Example of data file storage window.

Example of data file storage window.

Each image or video taken by a camera is converted to a digital file and sent to the computer running the control software where it is stored as a .jpg or .mp4 file in a sub-directory on the computer’s hard drive.  From there, it may be e-mailed to a list of recipients by the host PC.  Some users develop their own simple programs to display the images on the cloud or big screens as they come in.
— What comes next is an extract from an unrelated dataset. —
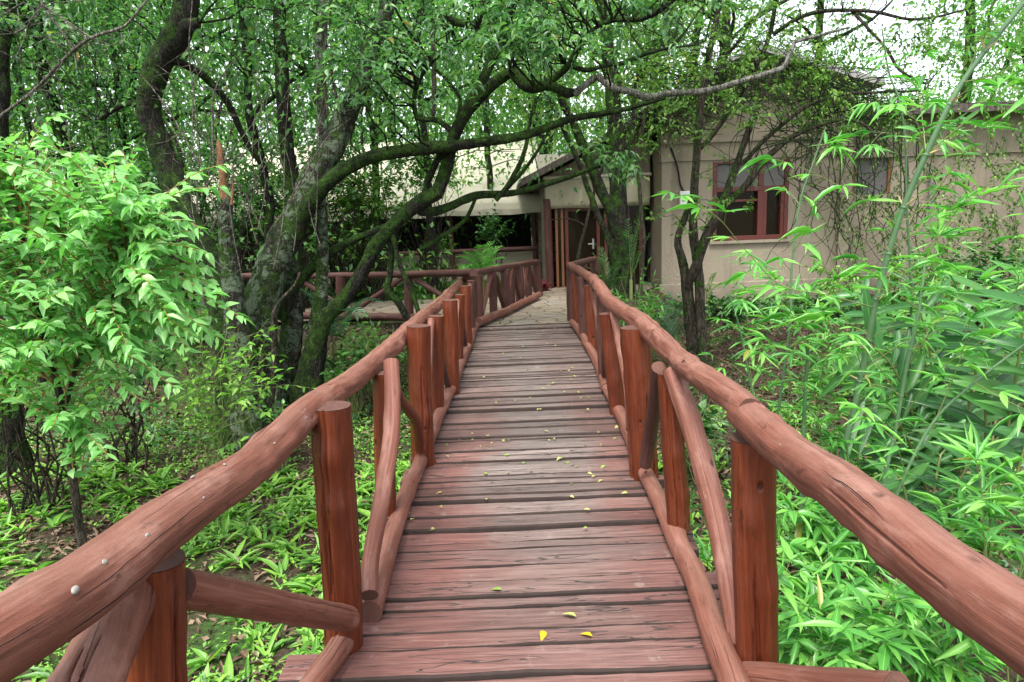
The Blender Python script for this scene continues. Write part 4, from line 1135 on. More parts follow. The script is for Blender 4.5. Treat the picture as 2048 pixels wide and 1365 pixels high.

The actual size of still image files largely depends on the resolution setting of the camera.  But the complexity of the image itself can have a significant effect too.  A 5 Mp image of a bunch of snow may be the same size as a 1 Mp image with texture.  In general, images taken at the lowest resolution (1/3 Megapixel or 640×480 or VGA) are adequate and are less than 50 Kb in size.  Images can also be taken at 1, 2, and 3 Mp in standard or HD aspect ratio.  The highest resolution is 5 Mp at standard aspect ratio.  These images can be about 1 Mb in size.

Video files arrive as an .mp4 file  and are about 500 Kb per 10 seconds of video in size.  Frame rate is adjusted automatically by the camera as needed to conserve file size and can be as high as 15 frames per second.  So a video file of a pack of turtles would likely be smaller in size than a video file of a group of hogs taken a minute later by the same camera at the same settings.

We have obtained download speeds with X80’s even faster than the manufacturer’s claim of 5 Kb/sec.  X7D’s seem to max out at about 2.5 Kb/sec.  Download speed is proportional to signal strength and can get pretty slow, tenths of Kb/sec, with a very weak signal.

Conclusion:  Modern PC’s should have no trouble with the data storage needs.  In almost all applications, transmission speed will be the limiting factor for users’ image resolution and video time settings.  One thousand VGA images would take up less than 50 Mb of hard drive storage.